Her newer works suggest some restraint over her youthful energy without any loss of exuberance. In “Field”—which the poet Forrest Gander calls “a magical horsey love poem for the poet’s husband”—Limón reflects upon her own equine attributes, her sense that she, too, is all “bravado and bristle,” a perfect critical crystallization of her enduring style.
The new poems here represent her output from her time as the U.S. Poet Laureate, a title she held from 2022 to 2025. They include, for example, “In Praise of Mystery: A Poem for Europa,” which is engraved into the side of a NASA spacecraft that will probe a moon of Jupiter for signs of extraterrestrial life. Channeling Carl Sagan, Limón sends out a missive through the cosmos that offers a simple accounting of our humble humanity: “We are creatures of constant awe.”
Of the new poems, the best is a sonnet, “While Everything Else Was Falling Apart” (first published in the December 2024 issue of Poetry). Here the poet recollects feeling bleak and forlorn while waiting for a subway train, only to find inspiration from a happy snacker learning to pronounce the word “churro” from a vendor. Again, it’s humanity in a nutshell: “someone giving someone comfort / and someone memorizing hard how to ask for it again.”
Ada Limón’s lines grab you by the lapels.
Of the many shared and prominent themes evident in Startlement, the most appealing is Limón’s deep and recurring appreciation for the way that love is shaped by time, that it can only be lived through our temporary experiences. “The Conditional,” a poem from Bright Dead Things (Milkweed, 2015), initially seems like it might be a dorky grammar game, an opportunity for subjunctive soliloquy by playing on the verb “say”: “Say we never get to see it.” It could be an imperative command, a direction to a lover to repeat the following, but it seems instead to be the “say” of “what if.” For Limón, this is no dry parsing of language; this is where everything happens. We might never get to see that “bright / future, stuck like a bum star, never / coming close, never dazzling.” The dazzle is now. Let me tell you something, Mister. Forget that bum star and look at what you’ve got.
If there’s a problem with Startlement, it’s that it leaves too much out; Limón has so many amazing poems that this “selection” is simply unfair.

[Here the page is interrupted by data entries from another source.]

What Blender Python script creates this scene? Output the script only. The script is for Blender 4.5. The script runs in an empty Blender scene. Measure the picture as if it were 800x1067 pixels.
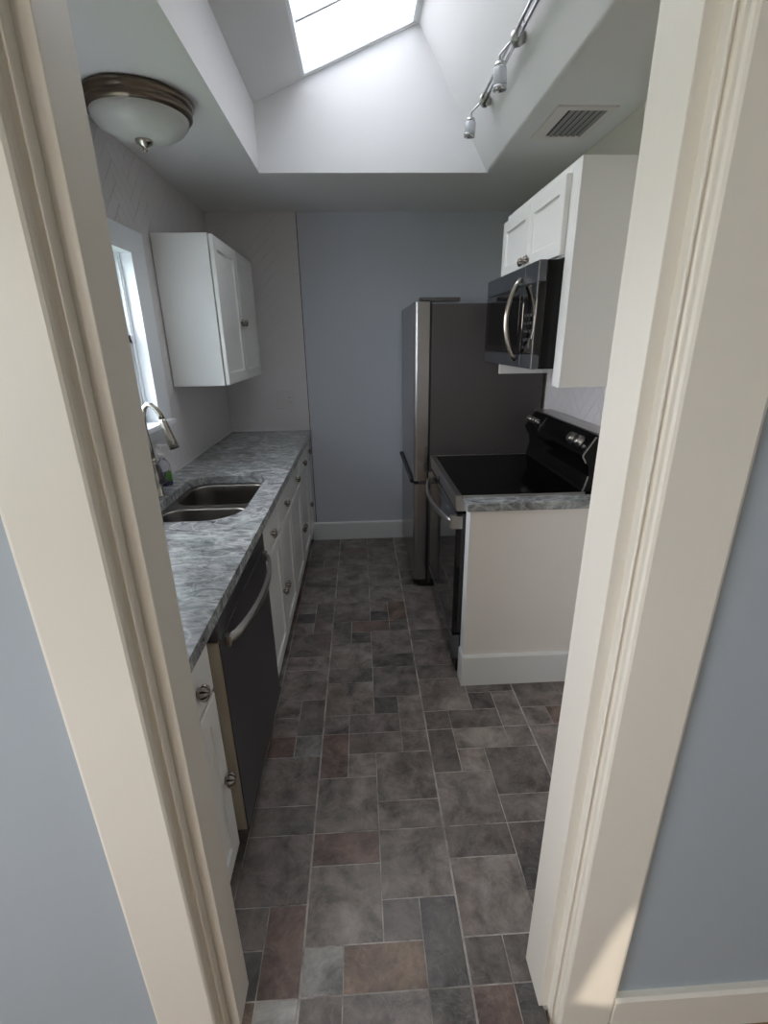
import bpy, bmesh, math, random
from mathutils import Vector, Matrix
random.seed(7)
scene = bpy.context.scene
COL = scene.collection
PI = math.pi

# ------------------------------------------------------------------ helpers
def lin(c):
    out = []
    for v in c[:3]:
        v /= 255.0
        out.append(v / 12.92 if v <= 0.04045 else ((v + 0.055) / 1.055) ** 2.4)
    return (*out, 1.0)

def nodes_of(name):
    m = bpy.data.materials.new(name)
    m.use_nodes = True
    nt = m.node_tree
    return m, nt, nt.nodes['Principled BSDF'], nt.links

def mat(name, col, rough=0.5, metal=0.0, bump=0.0, bscale=60.0, vary=0.0, vscale=3.0, coat=0.0, spec=0.5, trans=0.0, ior=1.45,
        stretch=None):
    m, nt, p, L = nodes_of(name)
    c = lin(col)
    p.inputs['Base Color'].default_value = c
    p.inputs['Roughness'].default_value = rough
    p.inputs['Metallic'].default_value = metal
    p.inputs['Coat Weight'].default_value = coat
    p.inputs['Specular IOR Level'].default_value = spec
    p.inputs['Transmission Weight'].default_value = trans
    p.inputs['IOR'].default_value = ior
    if bump or vary:
        tc = nt.nodes.new('ShaderNodeTexCoord')
        mp = nt.nodes.new('ShaderNodeMapping')
        L.new(tc.outputs['Object'], mp.inputs['Vector'])
        if stretch: mp.inputs['Scale'].default_value = stretch
    if vary:
        n = nt.nodes.new('ShaderNodeTexNoise'); n.inputs['Scale'].default_value = vscale
        n.inputs['Detail'].default_value = 5
        L.new(mp.outputs[0], n.inputs['Vector'])
        mx = nt.nodes.new('ShaderNodeMix'); mx.data_type = 'RGBA'
        mx.inputs['A'].default_value = tuple(v * (1 - vary) for v in c[:3]) + (1,)
        mx.inputs['B'].default_value = tuple(min(1, v * (1 + vary)) for v in c[:3]) + (1,)
        L.new(n.outputs['Fac'], mx.inputs['Factor'])
        L.new(mx.outputs['Result'], p.inputs['Base Color'])
    if bump:
        n = nt.nodes.new('ShaderNodeTexNoise'); n.inputs['Scale'].default_value = bscale
        n.inputs['Detail'].default_value = 3
        L.new(mp.outputs[0], n.inputs['Vector'])
        b = nt.nodes.new('ShaderNodeBump'); b.inputs['Strength'].default_value = bump
        b.inputs['Distance'].default_value = 0.004
        L.new(n.outputs['Fac'], b.inputs['Height'])
        L.new(b.outputs[0], p.inputs['Normal'])
    return m

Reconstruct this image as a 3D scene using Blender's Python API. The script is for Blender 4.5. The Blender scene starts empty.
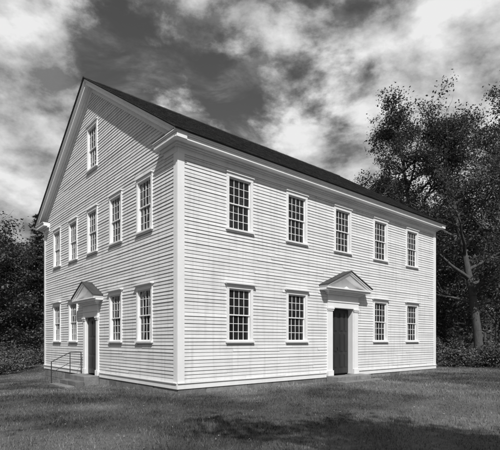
import bpy, math, random
import numpy as np
random.seed(7); rng=np.random.default_rng(7)
sc=bpy.context.scene
sc.view_settings.view_transform='Standard'; sc.view_settings.look='None'; sc.view_settings.exposure=0
EYE=1.5
ANG=math.atan2(441,517); CA,SA=math.cos(ANG),math.sin(ANG)
OX,OY=-2.0,12.25
L,W=14.6,12.5
def B2W(lx,ly): return (OX+CA*lx-SA*ly, OY+SA*lx+CA*ly)
def W2B(x,y):
    dx,dy=x-OX,y-OY
    return CA*dx+SA*dy, -SA*dx+CA*dy
# ---------------- noise
class VN:
    def __init__(s,seed): s.t=np.random.default_rng(seed).random((256,256))
    def __call__(s,x,y):
        xi=np.floor(x).astype(int); yi=np.floor(y).astype(int); fx=x-xi; fy=y-yi
        fx=fx*fx*(3-2*fx); fy=fy*fy*(3-2*fy); t=s.t
        a=t[xi%256,yi%256];b=t[(xi+1)%256,yi%256];c=t[xi%256,(yi+1)%256];d=t[(xi+1)%256,(yi+1)%256]
        return (a*(1-fx)+b*fx)*(1-fy)+(c*(1-fx)+d*fx)*fy
vn=VN(3)
def fbm(x,y,o=4):
    v=0;a=.5;n=0
    for i in range(o):
        v=v+a*vn(x*2**i+17*i,y*2**i+31*i); n+=a; a*=.5
    return v/n
def S(t): t=np.clip(t,0,1); return t*t*(3-2*t)
def gh(x,y):
    x=np.asarray(x,float);y=np.asarray(y,float)
    lx,ly=W2B(x,y)
    z=-0.42*S(ly/12.5)*S((3-lx)/4.5)
    d=np.maximum(np.maximum(-lx,lx-L),np.maximum(-ly,ly-W))
    far=S(d/3)
    z=z+far*((fbm(x*.25,y*.25,3)-.5)*.16)
    z=z+(fbm(x*1.3+9,y*1.3,2)-.5)*.035*S(d/.6)
    return z
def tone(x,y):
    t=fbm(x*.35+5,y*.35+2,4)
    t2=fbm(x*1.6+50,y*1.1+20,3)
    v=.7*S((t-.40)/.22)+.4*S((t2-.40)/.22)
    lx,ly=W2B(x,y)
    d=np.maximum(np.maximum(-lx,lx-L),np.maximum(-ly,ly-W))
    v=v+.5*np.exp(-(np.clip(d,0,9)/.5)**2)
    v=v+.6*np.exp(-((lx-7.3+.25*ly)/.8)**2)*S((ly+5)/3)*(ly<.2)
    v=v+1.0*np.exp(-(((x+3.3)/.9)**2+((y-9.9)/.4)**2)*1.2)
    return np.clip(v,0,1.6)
# ---------------- mesh helpers
def fast_mesh(name,V,F,mats,val=None,smooth=False,parent=None,attr='FACE'):
    V=np.asarray(V,np.float32);F=np.asarray(F,np.int32)
    me=bpy.data.meshes.new(name); n=F.shape[1]
    me.vertices.add(len(V)); me.vertices.foreach_set('co',V.ravel())
    me.loops.add(F.size); me.loops.foreach_set('vertex_index',F.ravel())
    me.polygons.add(len(F)); me.polygons.foreach_set('loop_start',np.arange(0,F.size,n,dtype=np.int32))
    try: me.polygons.foreach_set('loop_total',np.full(len(F),n,np.int32))
    except Exception: pass
    if smooth: me.polygons.foreach_set('use_smooth',np.ones(len(F),bool))
    me.update(calc_edges=True)
    if val is not None:
        a=me.attributes.new('val','FLOAT',attr); a.data.foreach_set('value',np.asarray(val,np.float32))
    for m in mats: me.materials.append(m)
    ob=bpy.data.objects.new(name,me); sc.collection.objects.link(ob)
    if parent: ob.parent=parent
    return ob
class MB:
    def __init__(s): s.v=[];s.f=[];s.m=[];s.val=[]
    def face(s,pts,m=0,val=1.0):
        b=len(s.v); s.v+= [tuple(p) for p in pts]; s.f.append(tuple(range(b,b+len(pts)))); s.m.append(m); s.val.append(val)
    def hexa(s,p,m=0,val=1.0):
        b=len(s.v); s.v+=[tuple(q) for q in p]
        for f in ((0,3,2,1),(4,5,6,7),(0,1,5,4),(1,2,6,5),(2,3,7,6),(3,0,4,7)):
            s.f.append(tuple(b+i for i in f)); s.m.append(m); s.val.append(val)
    def box(s,f,u0,u1,o0,o1,z0,z1,m=0,val=1.0):
        s.hexa([f(u0,o0,z0),f(u1,o0,z0),f(u1,o1,z0),f(u0,o1,z0),f(u0,o0,z1),f(u1,o0,z1),f(u1,o1,z1),f(u0,o1,z1)],m,val)
    def prism(s,f,pts,o0,o1,m=0,val=1.0):
        n=len(pts); b=len(s.v)
        s.v+=[f(u,o0,z) for u,z in pts]+[f(u,o1,z) for u,z in pts]
        s.f.append(tuple(b+i for i in range(n))); s.f.append(tuple(b+n+i for i in reversed(range(n))))
        for i in range(n):
            j=(i+1)%n; s.f.append((b+i,b+n+i,b+n+j,b+j))
        s.m+=[m]*(n+2); s.val+=[val]*(n+2)
    def obj(s,name,mats,parent=None,bevel=0):
        me=bpy.data.meshes.new(name); me.from_pydata(s.v,[],s.f); me.update()
        for m in mats: me.materials.append(m)
        me.polygons.foreach_set('material_index',np.array(s.m,np.int32))
        a=me.attributes.new('val','FLOAT','FACE'); a.data.foreach_set('value',np.array(s.val,np.float32))
        import bmesh
        bm=bmesh.new(); bm.from_mesh(me); bmesh.ops.recalc_face_normals(bm,faces=bm.faces); bm.to_mesh(me); bm.free()
        ob=bpy.data.objects.new(name,me); sc.collection.objects.link(ob)
        if parent: ob.parent=parent
        if bevel:
            md=ob.modifiers.new('b','BEVEL'); md.width=bevel; md.segments=2; md.limit_method='ANGLE'
        return ob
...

Why not, for example, “Drowning Creek,” from The Hurting Kind, with its masterful movements and stirring conclusion? “Drowning Creek” especially displays the strengths of The Hurting Kind as a whole, in which the poet learns the names of birds and trees (“Calling Things What They Are”) and sharpens her verses toward piercing, unforgettable endings, as in the wonderful poems “Joint Custody” and “The End of Poetry.”
And Limón’s earlier 2018 collection The Carrying is itself so strong—truly a modern masterpiece—that the poems selected from it may as well have been chosen at random. To be sure, those printed here are incredible. “The Leash” and “Dandelion Insomnia” are perfect brief meditations, and “The Contract Says: We’d Like the Conversation to Be Bilingual” may soon be a classroom staple. (“Will you tell us the stories that make / us uncomfortable, but not complicit?”) “The Raincoat” is stunning, an instant classic; if you’re not familiar, just click on the link and read it now. You won’t regret it. Bangers from The Carrying not included in Startlement—such as “Almost Forty,” “Late Summer after a Panic Attack,” and “Wife”—are also well worth your time.
In short, treat Startlement not as a career-defining collection but rather as an introduction to the verses of one of America’s best working poets. It can then lead you to further toward the uncollected gems.
Just before she became the U.S. Poet Laureate, Limón hosted the poem-a-day podcast The Slowdown in 2021 and 2022. In one episode (#601, from February 1, 2022), she reads a very short poem that she penned when she was in her late twenties and working for a brides’ magazine in New York City:
They say, All you need is love.
But what we really need is health insurance.
And then love can come along and make us really, really sick.
It’s a little jokey—maybe just some throwaway lines—but the essence is quite Limónian. The punchline quickly becomes an ambiguous declaration (good sick or bad sick?), an articulation of the desires at the core of our fallible humanity. A profound truth expressed with terse directness. Let me tell you something, Mister.